Kullanılıp atılmaya çalışılmış gururlu ve asi çerkestir.. En baba isyanları bastırmış, milli kuvvetlerin en yağız en cengaver savaşcısı olmuş, yeri düzenli orduyla sırf adı tarih kitaplarına geçsin diye ismet inönü gibi bi çapsıza verilmeye kalkışılmış, bu ülke için çapsızlardan Daha çok emek harcamış adamdır.
Gururunu ve haklılığını şu satırlardan anlayabilirsiniz.. Çerkes kökenimle tekrar gurur duydum..
Başta ismet Paşa olmak üzere, “icra”nın başında bulunan “Ankara Ekibi”, Çerkes Edhem’in BMM Genel Kurulu’nda coşkuyla karşılanmasını ve dakikalarca alkışlanmasını içlerine pek sindiremiyorlar… Çerkes Edhem ise sürekli alkışlar karşısında çok sıkıldığını, hatta terlediğini yazıyor hatıralarında… ilk kez karşılaştığı ismet Paşa hakkında ise şu tespitleri yapıyor: “ilk defa karşılaşıyorduk.

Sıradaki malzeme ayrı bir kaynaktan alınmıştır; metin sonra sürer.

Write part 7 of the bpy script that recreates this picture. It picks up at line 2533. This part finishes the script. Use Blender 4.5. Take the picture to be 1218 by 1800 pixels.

Daha sonra hayatımdaki menfilik ve haksızlıkların kaynağı olan bu zatın ilk anda üzerimdeki intibaının derin olmadığını, çehresinin ve hareketlerinin bariz hususiyet ifade etmediğini itiraf ederim. “Fakat konuştukça ve fikirlerini dinledikçe, onu birçok meziyetleri bulunan erkân-i harp hususiyetleri taşımakla birlikte hiçbir zaman zaferi temsil edecek kumandanlık vasfına sahip bulamadım.”
Kurtulus zamaninda nasil ki lazlarin ya da farkli osmanli etniklerinin, ornegi gorulmese de kürt(!)lerin de yardimi dokunmustur. Bundan mutevellit her yardimi dokunanin, kalkip kendine devlet icinde devlet kuramacagi gercegi goz onune alininca, ethemin yaptigina hainlik demek pek de yanlis gelmiyor. Savasanlar, yardim edenler Türk ulusu adina ugrasmis, bu ugurda can vermislerdir. Digerleri de hain sifatiyla tarihe kara kalemle islenmistir.
Tarih; tekerrurden ibaret ve bu gunlerimizdeki bu asagilik olaylar ayni ethemin hain sifatini almasi gibi, bas taci edilenlerin de alaşagi edilmesini bir çirpida kaleme alacaktir.
"Ethem Bey’in düzenli orduya karşı çıktığı söylentisini çürüten en önemli kanıt, Ali Fuat Paşa ve askerleriyle omuz omuza düşmana karşı çarpışması, Ali Fuat Paşa’nın da sözünden çıkmamasıdır. Ethem’i “çıldırtan”, kendisi iç ve dış düşmana karşı savaşırken ismet Paşa’nın çok sonradan Milli Mücadele’ye katılması ve hak etmediğine inandığı Batı Cephesi Komutanlığı’na getirilmesidir. (a.g.e) Yani Ethem’in duruşu, düzenle değil ismet Paşa’yla ilgilidir kısacası. ismet Paşa da bunu doğrular zaten: “Ethem ve kardeş leriyle çatışmam, Garp Cephesi Komutanlığına gelmemle başladı!”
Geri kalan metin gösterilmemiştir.